One way that you can see how much size you have on each trade is by looking at the trade analysis tab in your brokerage and stressing your position to see how much money you would lose if a massive move were to occur. If this loss exceeds 10% of your account for a single position, then you are probably sized too big. Keep in mind that you need to be stressing this to a very unlikely scenario, such as 3-4 times bigger than the implied move.

Another way that you can see your position sizing is by looking at how much margin your brokerage is asking you to put up for your trade. If the margin requirement for a single position is greater than 10-15% of your portfolio, you are definitely too big for most trades. 

There is actually an entire discussion that we can have around margin utilization, so I wrote a blog about it.

How diversification works for risk management

The beauty about trading is that in a lot of strategies you are able to reduce your overall portfolio variance (and your overall risk) by taking many trades. This is what is meant by diversification. 

For example in our ETF strategy, one of the things we talk about is trading a complete basket of ETFs, where each one represents a different sector, industry, or region in the world. The point of doing this is to reduce our concentration to any one factor besides the variance risk premium itself. This way we get an even cleaner exposure to the risk premium and our dependence on the performance of any one asset is reduced. 

How Stop Losses Work For Risk Management

The third and final way in which we discuss risk management is setting a stop loss. The way that I am going to describe this for you will be pretty different that the way that you hear it being talked about in other trading publications. 

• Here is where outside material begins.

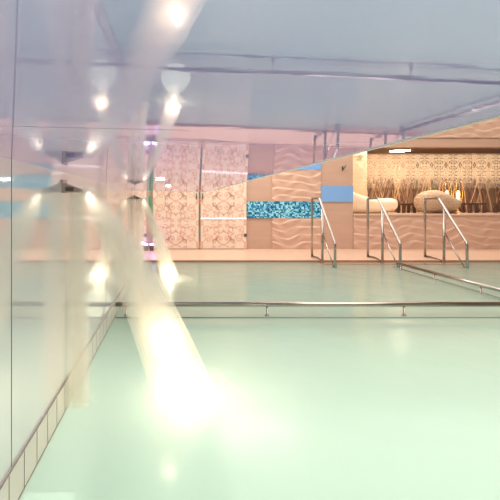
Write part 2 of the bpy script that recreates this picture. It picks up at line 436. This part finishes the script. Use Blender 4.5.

You see, I do not mean that you should set a % or $ stop loss. These aren’t really effective in the world of volatility trading because you may still want to stay in the position even if you are currently losing money. The trade may still be a good trade, and one of the things we talk about in detail during our onboarding education for members is letting go of the idea that you can time things, embracing the variance, and trying to trade based on strong principles.

So when I say setting a stop loss, what I actually mean is stopping out of trades if a catastrophic level event occurs. If the implied volatility shoots up to the highest level we have seen in the last year (you can use something like IV percentile to measure this) then it would be a signal to close out the trade. 

The reason we use this (and actually don’t trade things that are in their highest IV Percentiles) is because even though the variance risk premium is still present, the profit/loss variance is at it’s highest. This means that if there were going to be a time where you risk blowing up, it’s here. 

Since the variance risk premium isn’t going anywhere, we are under no obligation to trade through these times. So, we don’t! Just close out the trade if things get ugly, and reopen when things calm down. Or just go find something else to trade. The variance risk premium can be found in so many places. 

Conclusion

You are going to be using straddles pretty often. If they scare you, then you just don’t understand them well enough. They are one of the most valuable structures that we have the ability to trade. It’s your hammer to the market’s nail. 

If you are feeling a bit overwhelmed with all of this reading, my opinion is to go and place a paper trade to get a feel for how the straddle actually works. Just sell a 30 DTE straddle on SPY and see what happens. Try delta hedging it. See if you can extract the premium. 

No amount of theory is going to replace the experience that you get from practice. So seriously, just go do it.